(DATA SEGMENT):
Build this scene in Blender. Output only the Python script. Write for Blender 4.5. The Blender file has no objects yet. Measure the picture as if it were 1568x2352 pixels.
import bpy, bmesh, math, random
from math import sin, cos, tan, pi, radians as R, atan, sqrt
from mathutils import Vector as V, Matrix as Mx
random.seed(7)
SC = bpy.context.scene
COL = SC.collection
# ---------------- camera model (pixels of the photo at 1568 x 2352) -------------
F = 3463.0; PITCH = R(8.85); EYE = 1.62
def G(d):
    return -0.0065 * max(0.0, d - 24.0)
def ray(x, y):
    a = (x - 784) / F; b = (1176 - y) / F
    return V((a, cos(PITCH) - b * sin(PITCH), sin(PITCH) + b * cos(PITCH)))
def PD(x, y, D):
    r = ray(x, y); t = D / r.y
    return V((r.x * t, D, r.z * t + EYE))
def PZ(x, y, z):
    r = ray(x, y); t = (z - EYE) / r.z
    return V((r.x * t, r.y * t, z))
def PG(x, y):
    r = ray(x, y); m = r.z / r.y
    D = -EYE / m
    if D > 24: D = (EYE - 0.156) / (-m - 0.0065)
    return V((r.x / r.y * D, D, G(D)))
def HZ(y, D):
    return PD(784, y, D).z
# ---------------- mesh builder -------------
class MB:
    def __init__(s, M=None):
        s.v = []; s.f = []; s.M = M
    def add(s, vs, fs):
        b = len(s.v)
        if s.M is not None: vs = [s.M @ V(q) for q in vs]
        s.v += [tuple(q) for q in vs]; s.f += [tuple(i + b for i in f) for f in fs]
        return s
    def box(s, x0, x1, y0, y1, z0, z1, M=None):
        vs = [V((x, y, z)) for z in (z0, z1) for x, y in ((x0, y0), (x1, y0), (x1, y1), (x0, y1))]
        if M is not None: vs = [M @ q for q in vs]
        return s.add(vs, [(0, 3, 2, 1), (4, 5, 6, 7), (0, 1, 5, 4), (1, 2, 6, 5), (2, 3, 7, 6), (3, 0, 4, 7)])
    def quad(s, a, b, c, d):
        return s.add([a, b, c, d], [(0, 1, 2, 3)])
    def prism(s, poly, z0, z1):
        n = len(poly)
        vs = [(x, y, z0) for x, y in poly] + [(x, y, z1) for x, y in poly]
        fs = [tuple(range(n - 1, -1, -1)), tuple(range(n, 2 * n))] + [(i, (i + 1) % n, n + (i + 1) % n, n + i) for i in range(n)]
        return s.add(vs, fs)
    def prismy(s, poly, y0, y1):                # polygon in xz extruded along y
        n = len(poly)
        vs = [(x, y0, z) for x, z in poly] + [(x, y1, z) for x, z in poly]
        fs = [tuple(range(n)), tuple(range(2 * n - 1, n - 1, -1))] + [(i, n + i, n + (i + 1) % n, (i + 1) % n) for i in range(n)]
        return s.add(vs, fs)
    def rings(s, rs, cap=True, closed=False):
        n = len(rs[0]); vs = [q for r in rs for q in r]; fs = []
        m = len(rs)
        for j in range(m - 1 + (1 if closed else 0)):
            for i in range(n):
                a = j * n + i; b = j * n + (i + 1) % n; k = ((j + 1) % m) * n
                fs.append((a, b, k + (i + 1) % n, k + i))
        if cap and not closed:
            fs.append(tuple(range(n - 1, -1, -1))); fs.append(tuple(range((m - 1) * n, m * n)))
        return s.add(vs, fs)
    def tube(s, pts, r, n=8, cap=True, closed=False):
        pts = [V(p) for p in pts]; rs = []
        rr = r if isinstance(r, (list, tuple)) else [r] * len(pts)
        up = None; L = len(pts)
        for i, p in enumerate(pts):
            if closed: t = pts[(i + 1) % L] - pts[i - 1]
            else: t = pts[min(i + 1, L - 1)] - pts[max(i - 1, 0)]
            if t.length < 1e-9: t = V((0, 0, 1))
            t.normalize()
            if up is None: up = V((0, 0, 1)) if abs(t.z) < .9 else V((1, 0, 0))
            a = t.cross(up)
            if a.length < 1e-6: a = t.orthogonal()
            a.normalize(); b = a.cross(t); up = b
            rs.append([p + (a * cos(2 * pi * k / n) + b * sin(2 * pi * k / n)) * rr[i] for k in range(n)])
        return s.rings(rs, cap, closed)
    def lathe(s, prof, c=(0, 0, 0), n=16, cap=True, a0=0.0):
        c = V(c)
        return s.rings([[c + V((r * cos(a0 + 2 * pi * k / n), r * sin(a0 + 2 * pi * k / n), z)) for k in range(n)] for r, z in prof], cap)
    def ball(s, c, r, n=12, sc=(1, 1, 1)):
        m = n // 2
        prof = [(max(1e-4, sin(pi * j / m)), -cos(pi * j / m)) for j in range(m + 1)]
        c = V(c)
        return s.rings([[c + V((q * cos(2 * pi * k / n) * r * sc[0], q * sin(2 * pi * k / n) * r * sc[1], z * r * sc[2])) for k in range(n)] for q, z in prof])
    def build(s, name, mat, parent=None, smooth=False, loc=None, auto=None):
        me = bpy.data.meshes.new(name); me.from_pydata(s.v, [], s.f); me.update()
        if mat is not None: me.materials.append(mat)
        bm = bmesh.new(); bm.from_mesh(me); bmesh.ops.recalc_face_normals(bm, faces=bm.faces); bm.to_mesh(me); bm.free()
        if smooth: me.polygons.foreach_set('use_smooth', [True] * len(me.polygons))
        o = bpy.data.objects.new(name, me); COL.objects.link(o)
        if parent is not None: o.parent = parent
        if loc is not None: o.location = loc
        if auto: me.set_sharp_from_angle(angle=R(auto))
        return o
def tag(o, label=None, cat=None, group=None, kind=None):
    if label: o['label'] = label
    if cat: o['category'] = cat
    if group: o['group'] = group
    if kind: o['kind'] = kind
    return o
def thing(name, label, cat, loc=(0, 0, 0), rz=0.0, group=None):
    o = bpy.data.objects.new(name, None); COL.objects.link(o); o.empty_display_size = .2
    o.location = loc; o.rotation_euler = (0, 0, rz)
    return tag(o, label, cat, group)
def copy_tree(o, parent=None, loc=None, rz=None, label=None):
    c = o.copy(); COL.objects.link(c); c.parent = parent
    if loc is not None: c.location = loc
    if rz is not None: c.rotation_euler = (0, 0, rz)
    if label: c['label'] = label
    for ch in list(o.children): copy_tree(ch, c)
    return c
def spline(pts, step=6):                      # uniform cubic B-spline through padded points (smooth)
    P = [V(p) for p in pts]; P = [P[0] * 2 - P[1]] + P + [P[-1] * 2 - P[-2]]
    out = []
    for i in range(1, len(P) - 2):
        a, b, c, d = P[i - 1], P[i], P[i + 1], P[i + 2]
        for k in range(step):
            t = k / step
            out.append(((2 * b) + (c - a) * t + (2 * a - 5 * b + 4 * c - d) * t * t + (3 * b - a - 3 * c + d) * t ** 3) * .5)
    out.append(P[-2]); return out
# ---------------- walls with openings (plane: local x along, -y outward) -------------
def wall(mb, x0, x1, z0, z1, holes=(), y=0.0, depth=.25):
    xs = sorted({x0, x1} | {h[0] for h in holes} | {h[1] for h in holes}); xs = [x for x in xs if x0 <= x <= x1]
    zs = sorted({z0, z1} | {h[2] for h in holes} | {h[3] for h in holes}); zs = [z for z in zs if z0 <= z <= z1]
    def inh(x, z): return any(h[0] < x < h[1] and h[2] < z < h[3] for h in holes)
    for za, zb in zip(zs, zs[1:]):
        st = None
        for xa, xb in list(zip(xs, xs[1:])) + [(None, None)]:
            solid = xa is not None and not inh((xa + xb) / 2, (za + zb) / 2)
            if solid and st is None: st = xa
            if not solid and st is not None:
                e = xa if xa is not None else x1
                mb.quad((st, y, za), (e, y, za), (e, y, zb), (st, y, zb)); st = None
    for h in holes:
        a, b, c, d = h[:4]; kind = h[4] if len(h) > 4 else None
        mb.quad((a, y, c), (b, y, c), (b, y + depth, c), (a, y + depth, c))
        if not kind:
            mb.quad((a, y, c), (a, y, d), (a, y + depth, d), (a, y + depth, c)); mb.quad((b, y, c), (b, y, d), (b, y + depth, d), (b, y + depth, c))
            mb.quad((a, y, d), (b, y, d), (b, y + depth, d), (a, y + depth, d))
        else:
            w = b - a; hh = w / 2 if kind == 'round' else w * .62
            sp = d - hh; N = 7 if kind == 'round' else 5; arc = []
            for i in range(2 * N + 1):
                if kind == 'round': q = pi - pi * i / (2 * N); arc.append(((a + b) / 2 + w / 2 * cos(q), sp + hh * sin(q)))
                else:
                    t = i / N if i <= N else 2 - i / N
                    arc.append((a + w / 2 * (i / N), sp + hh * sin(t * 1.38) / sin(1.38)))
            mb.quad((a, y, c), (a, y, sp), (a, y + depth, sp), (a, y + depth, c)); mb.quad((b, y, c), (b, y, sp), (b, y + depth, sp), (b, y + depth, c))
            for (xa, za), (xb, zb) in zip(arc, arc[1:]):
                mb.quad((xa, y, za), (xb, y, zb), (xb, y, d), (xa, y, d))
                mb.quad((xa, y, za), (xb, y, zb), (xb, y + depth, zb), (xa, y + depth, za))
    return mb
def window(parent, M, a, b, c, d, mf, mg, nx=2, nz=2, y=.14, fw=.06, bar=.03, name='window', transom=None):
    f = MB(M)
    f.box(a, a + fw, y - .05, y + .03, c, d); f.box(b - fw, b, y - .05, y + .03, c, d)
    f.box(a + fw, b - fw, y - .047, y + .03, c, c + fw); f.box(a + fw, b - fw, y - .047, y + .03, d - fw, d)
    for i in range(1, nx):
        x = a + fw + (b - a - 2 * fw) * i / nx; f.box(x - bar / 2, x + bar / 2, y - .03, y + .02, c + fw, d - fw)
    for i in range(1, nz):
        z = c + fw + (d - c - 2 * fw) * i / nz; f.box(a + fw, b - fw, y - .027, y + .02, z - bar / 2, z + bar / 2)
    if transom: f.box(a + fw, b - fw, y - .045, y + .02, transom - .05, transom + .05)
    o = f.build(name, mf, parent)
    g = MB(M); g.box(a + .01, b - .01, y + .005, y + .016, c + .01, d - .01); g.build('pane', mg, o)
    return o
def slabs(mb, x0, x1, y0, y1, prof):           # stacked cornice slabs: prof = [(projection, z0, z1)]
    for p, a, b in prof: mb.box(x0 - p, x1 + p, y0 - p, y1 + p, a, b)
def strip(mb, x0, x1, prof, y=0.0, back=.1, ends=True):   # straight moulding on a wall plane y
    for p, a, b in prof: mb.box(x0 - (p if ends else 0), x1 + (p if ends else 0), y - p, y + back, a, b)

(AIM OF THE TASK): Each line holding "objects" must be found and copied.

(IN RESPONSE):
Build this scene in Blender. Output only the Python script. Write for Blender 4.5. The Blender file has no objects yet. Measure the picture as if it were 1568x2352 pixels.
        o = bpy.data.objects.new(name, me); COL.objects.link(o)
    o = bpy.data.objects.new(name, None); COL.objects.link(o); o.empty_display_size = .2
    c = o.copy(); COL.objects.link(c); c.parent = parent